Dla kogo, w jakim czasie
Dla stałych fanów muzyków z tego kręgu to będzie ciąg dalszy rozpoznawalnych wartości: spójności, dobrego smaku aranżacyjnego i ważności pauzy. Dla nowych słuchaczy – propozycja nie na jeden odsłuch, raczej na etapowe oswajanie się z językiem zespołu. Dla krytyków – materiał spójny, świadomy tradycji, ale zakorzeniony w współczesnym brzmieniu, bez potrzeby spektakularnych deklaracji.

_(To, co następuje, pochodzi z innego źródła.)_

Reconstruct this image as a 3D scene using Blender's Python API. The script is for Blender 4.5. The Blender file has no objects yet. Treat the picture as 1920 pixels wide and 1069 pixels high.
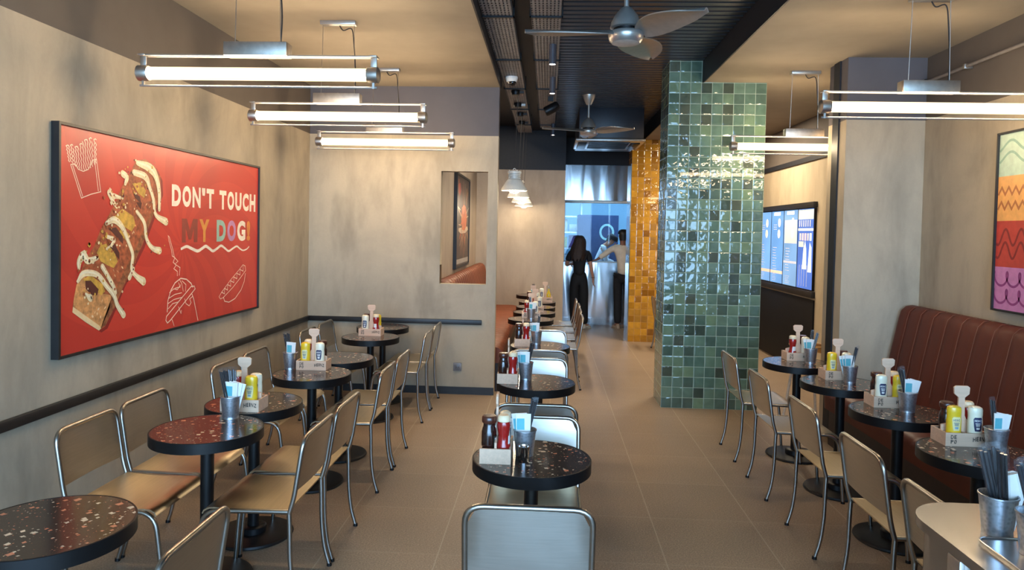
import bpy, bmesh, math, random
from mathutils import Vector, Matrix
random.seed(7)
C = bpy.context.scene.collection
SC = bpy.context.scene
PI = math.pi

# ------------------------------------------------------------------ camera, sky, exposure
cam = bpy.data.cameras.new('camera'); cam.sensor_width = 36; cam.lens = 1310/1920*36
cam.shift_y = -(534.5-472.01)/1920; cam.clip_start = .02; cam.clip_end = 200
camo = bpy.data.objects.new('camera', cam); C.objects.link(camo)
RX = Vector((.99841, .05239, .02071)); RY = Vector((.02217, -.02752, -.99938)); RZ = Vector((-.05179, .99825, -.02864))
mw = Matrix((( RX.x, -RY.x, -RZ.x, 0), (RX.y, -RY.y, -RZ.y, 0), (RX.z, -RY.z, -RZ.z, 1.67), (0, 0, 0, 1)))
camo.matrix_world = mw
SC.camera = camo
SC.view_settings.view_transform = 'Standard'; SC.view_settings.look = 'None'
SC.view_settings.gamma = 1; SC.view_settings.use_curve_mapping = False
SC.view_settings.exposure = 1.32
SC.cycles.use_denoising = True
SC.cycles.max_bounces = 8; SC.cycles.diffuse_bounces = 5; SC.cycles.glossy_bounces = 5
SC.cycles.caustics_reflective = False; SC.cycles.caustics_refractive = False
SC.cycles.sample_clamp_indirect = 6

W = bpy.data.worlds.new('daylight'); SC.world = W; W.use_nodes = True
bg = W.node_tree.nodes['Background']; bg.inputs[0].default_value = (.50, .73, 1, 1); bg.inputs[1].default_value = 2.6

LAMP_E = 42.0          # glowing tubes
SHADE_E = 5.0
TUBE_COL = (1, .765, .49)

def area(name, loc, size, power, col, aim):
    l = bpy.data.lights.new(name, 'AREA'); l.shape = 'RECTANGLE'; l.size, l.size_y = size; l.energy = power; l.color = col
    o = bpy.data.objects.new(name, l); C.objects.link(o); o.location = loc
    o.rotation_euler = Vector(aim).to_track_quat('-Z', 'Y').to_euler()
    return o
# daylight through the open glazed front behind the viewer
def point(name, loc, power, col, r=.04):
    l = bpy.data.lights.new(name, 'POINT'); l.energy = power; l.color = col; l.shadow_soft_size = r
    o = bpy.data.objects.new(name, l); C.objects.link(o); o.location = loc; return o
def spot(name, loc, power, col, deg=70):
    l = bpy.data.lights.new(name, 'SPOT'); l.energy = power; l.color = col; l.spot_size = math.radians(deg); l.spot_blend = .6; l.shadow_soft_size = .025
    o = bpy.data.objects.new(name, l); C.objects.link(o); o.location = loc; return o
area('shopfront_daylight', (.3, -2.75, 1.6), (5.4, 2.7), 185, (.29, .60, 1), (0, 1, -.05))
# added fill lights without fixtures, brightening the parts behind columns and partition
area('right_rear_fill_light', (2.35, 9.3, 3.12), (.5, 1.6), 36, (1, .84, .62), (0, 0, -1))
area('bay_fill_light', (-.86, 9.2, 3.38), (.25, 2.6), 20, (1, .86, .68), (0, 0, -1))

# ------------------------------------------------------------------ material helpers
def lin(r, g, b):
    f = lambda c: (c/255/12.92) if c/255 <= .04045 else ((c/255+.055)/1.055)**2.4
    return (f(r), f(g), f(b), 1)
class NT:
    def __init__(s, name):
        s.m = bpy.data.materials.new(name); s.m.use_nodes = True; s.t = s.m.node_tree; s.n = s.t.nodes
        s.b = s.n['Principled BSDF']; s.out = s.n['Material Output']
    def node(s, typ, **kw):
        n = s.n.new(typ)
        for k, v in kw.items(): setattr(n, k, v)
        return n
    def link(s, a, b): s.t.links.new(a, b)
    def val(s, sock, v):
        if hasattr(v, 'is_linked') or hasattr(v, 'links'): s.link(v, sock)
        else: sock.default_value = v
    def math(s, op, a, b=0.0, c=None):
        n = s.node('ShaderNodeMath', operation=op); s.val(n.inputs[0], a); s.val(n.inputs[1], b)
        if c is not None: s.val(n.inputs[2], c)
        return n.outputs[0]
    def ramp(s, fac, stops, interp='LINEAR'):
        n = s.node('ShaderNodeValToRGB'); n.color_ramp.interpolation = interp; e = n.color_ramp.elements
        while len(e) < len(stops): e.new(.5)
        for x, (p, c) in zip(e, stops): x.position = p; x.color = c
        s.link(fac, n.inputs[0]); return n.outputs[0]
    def mix(s, fac, a, b, mode='MIX'):
        n = s.node('ShaderNodeMix', data_type='RGBA', blend_type=mode)
        s.val(n.inputs[0], fac); s.val(n.inputs[6], a); s.val(n.inputs[7], b); return n.outputs[2]
    def coord(s, which='Object', scale=None):
        o = s.node('ShaderNodeTexCoord').outputs[which]
        if scale is None: return o
        m = s.node('ShaderNodeMapping'); s.link(o, m.inputs[0]); m.inputs[3].default_value = scale; return m.outputs[0]
    def noise(s, vec, scale, detail=4, rough=.55, dist=0):
        n = s.node('ShaderNodeTexNoise'); s.link(vec, n.inputs['Vector']); n.inputs['Scale'].default_value = scale
        n.inputs['Detail'].default_value = detail; n.inputs['Roughness'].default_value = rough; n.inputs['Distortion'].default_value = dist
        return n.outputs[0]
    def bump(s, h, strength=.2, dist=.01):
        n = s.node('ShaderNodeBump'); n.inputs['Strength'].default_value = strength; n.inputs['Distance'].default_value = dist
        s.link(h, n.inputs['Height']); s.link(n.outputs[0], s.b.inputs['Normal'])
    def set(s, col=None, rough=None, metal=None, spec=None, coat=None, trans=None, ior=None, emis=None, emc=None, alpha=None):
        I = s.b.inputs
        for k, v in (('Base Color', col), ('Roughness', rough), ('Metallic', metal), ('Specular IOR Level', spec), ('Coat Weight', coat),
                     ('Transmission Weight', trans), ('IOR', ior), ('Emission Strength', emis), ('Emission Color', emc), ('Alpha', alpha)):
            if v is not None: s.val(I[k], v)
        return s
MATS = {}
def plain(name, rgb, rough=.5, metal=0, spec=.5, coat=0, mott=.06, nscale=30):
    if name in MATS: return MATS[name]
    t = NT(name); c = lin(*rgb)
    v = t.noise(t.coord(), nscale, 3)
    lo = tuple(x*(1-mott*2) for x in c[:3])+(1,); hi = tuple(min(1, x*(1+mott*2)) for x in c[:3])+(1,)
    t.set(col=t.ramp(v, [(.3, lo), (.7, hi)]), rough=rough, metal=metal, spec=spec, coat=coat)
    MATS[name] = t.m; return t.m
def tube_glass():
    t = NT('frosted_lamp_glass'); tr = t.node('ShaderNodeBsdfTransparent'); em = t.node('ShaderNodeEmission'); em.inputs[0].default_value = (1, .70, .36, 1); em.inputs[1].default_value = 2.2
    mx = t.node('ShaderNodeMixShader'); mx.inputs[0].default_value = .28; t.link(tr.outputs[0], mx.inputs[1]); t.link(em.outputs[0], mx.inputs[2]); t.link(mx.outputs[0], t.out.inputs[0]); return t.m
M_TGLASS = tube_glass()
def glow(name, col, e):
    t = NT(name); t.set(col=(.8, .8, .8, 1), emis=e, emc=(*col, 1)); MATS[name] = t.m; return t.m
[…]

Ta równowaga między ambicją a wyciszeniem przekłada się na odbiór: to album, który buduje zaufanie do narracji, zamiast liczyć na szybkie fajerwerki.
Punkty orientacyjne
New Indeed – wejście, gdzie definiuje się puls i „gramatyka” dialogu; The Silence of Snow – chłodne światło i melancholia; Rozmyślanie na Sopranie – zmiana palety dzięki dwóm sopranom; The Nature of Things – kontemplacja i cierpliwe budowanie napięcia; Passion Without Love – dramatyczniejszy rys saksofonu; Through the Hourglass – tytułowe „spięcie” motywów; Her Little World – intymne zamknięcie. Każdy z tych punktów potwierdza nadrzędne założenie: dialog i czas są tu głównymi bohaterami.
Konsekwencja i spójność
„Through the Hourglass” działa jako spójna opowieść o czasie, pamięci i ciągłości. W kontekście dorobku lidera to rozsądny krok naprzód – bez uciekania do rewolucji, za to z wyraźnym umocnieniem tożsamości zespołu. Na współczesnej scenie – materiał czytelny dla odbiorców śledzących polski i europejski jazz, a zarazem zapraszający nowych słuchaczy do świata, gdzie cisza i dynamika ważą tyle, co efektowna linia melodyczna. To płyta, która argumentuje, że uważność bywa ciekawsza niż pośpiech, a interakcja – bardziej nośna niż solowy sprint. Jej siła leży w konsekwencji i doborze środków, które służą opowieści – i to właśnie ta konsekwencja decyduje o jej miejscu w karierze lidera.